Mourning Becomes Electra

Mourning Becomes Electra Study Guide

Eugene O’Neill’s famed Mourning Becomes Electra is a complex and tragic play in three parts. Set in New England at the close of the Civil War, it was first published and staged in 1931. The play is based off Aeschylus’s Greek tragedy The Oresteia and its three sections “Homecoming,” “The Hunted,” and “The Haunting” mirror Aeschylus’s Agamemnon, The Libation Bearers, and The Eumenides. The townspeople in O’Neill’s work take the role of the Greek chorus. Regarding the title, O’Neill explained, “By the title Mourning Becomes Electra I sought to convey that mourning befits Electra; it becomes Electra to mourn; it is her fate; black is becoming to her and it is the color that becomes her destiny.”

As early as 1926, O’Neill wondered in his journal if it were possible to “get [a] modern psychological approximation of Greek sense of fate into such a play, which an intelligent audience of today, possessed by no belief in gods or supernatural retribution, could accept and be moved by.” In October 1928 he wrote in his work diary that he had an idea for a “Greek tragedy plot notion.” The next month he said the same thing but for “modern surroundings.” He was familiar with the Greeks, with Nietzsche, and psychoanalysis—all things he would incorporate into this new work.

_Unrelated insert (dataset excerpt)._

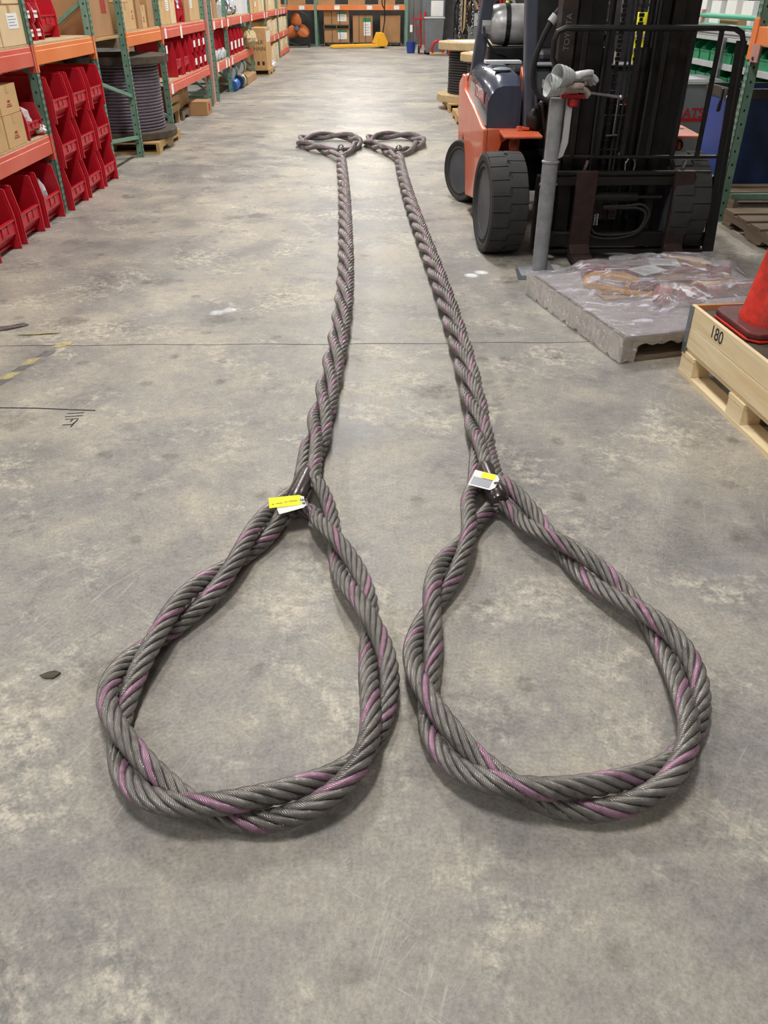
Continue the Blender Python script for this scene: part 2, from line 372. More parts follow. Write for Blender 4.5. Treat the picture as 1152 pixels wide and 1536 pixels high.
# ---------------------------------------------------------------- room shell
def struct(name, mb, mat):
    o = mb.build(name, mat); o['kind'] = 'structure'; return o
r_ = ROOM
fl = struct('floor', MB().box(r_['x0'], r_['x1'], r_['y0'], r_['y1'], -.2, 0), 'floor')
struct('ceiling', MB().box(r_['x0'], r_['x1'], r_['y0'], r_['y1'], r_['h'], r_['h'] + .2), 'ceil')
struct('wall_left', MB().box(r_['x0'] - .2, r_['x0'], r_['y0'], r_['y1'], 0, r_['h']), 'wall_grey')
struct('wall_right', MB().box(r_['x1'], r_['x1'] + .2, r_['y0'], r_['y1'], 0, r_['h']), 'wall_grey')
struct('wall_back', MB().box(r_['x0'], r_['x1'], r_['y1'], r_['y1'] + .2, 0, r_['h']), 'dark_wall')
struct('wall_front', MB().box(r_['x0'], r_['x1'], r_['y0'] - .2, r_['y0'], 0, r_['h']), 'wall_grey')
# saw-cut joint across the slab, slightly wavering
jm = MB(); px = None
for k in range(61):
    x = -4 + 8 * k / 60; y = 4.245 + .006 * math.sin(k * 1.3) + .004 * math.sin(k * .37)
    wd = .003 + .0018 * rng.random()
    if px: jm.add([(px[0], px[1] - px[2], .0006), (x, y - wd, .0006), (x, y + wd, .0006), (px[0], px[1] + px[2], .0006)], [(0, 1, 2, 3)])
    px = (x, y, wd)
jo = jm.build('joint', 'flange_dark', fl)

# ---------------------------------------------------------------- the two wire rope slings
RR = .0285
def catmull(P, step):
    P = np.array(P, float); Q = [2 * P[0] - P[1]] + list(P) + [2 * P[-1] - P[-2]]; out = []
    for i in range(1, len(Q) - 2):
        p0, p1, p2, p3 = Q[i - 1], Q[i], Q[i + 1], Q[i + 2]
        n = max(2, int(np.linalg.norm(p2 - p1) / .01))
        for k in range(n):
            t = k / n; out.append(.5 * ((2 * p1) + (-p0 + p2) * t + (2 * p0 - 5 * p1 + 4 * p2 - p3) * t * t + (-p0 + 3 * p1 - 3 * p2 + p3) * t ** 3))
    out.append(P[-1]); out = np.array(out)
    return resample(out, step)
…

O’Neill called Mourning “the most ambitious thing I’ve tackled.”

Once he began writing, it took 533 days to complete; this is notable given the fact that Desire Under the Elms only took 62 days and Strange Interlude took 231. During the process of writing O’Neill also explored the idea of a play on Aeschylus’s life but eventually abandoned it. The six-hour play premiered at the Guild Theater on Broadway on October 29th, 1931 and ran for 150 performances. It was revived at the Alvin in May 1932 and the Circle in the Square in 1972.

Mourning Becomes Electra is considered an iconic work of American drama and was and is critically acclaimed. It was adapted into a 1947 film of the same name, which unfortunately did not see much box office success. It was also adapted into a TV miniseries that aired in 1978 on PBS.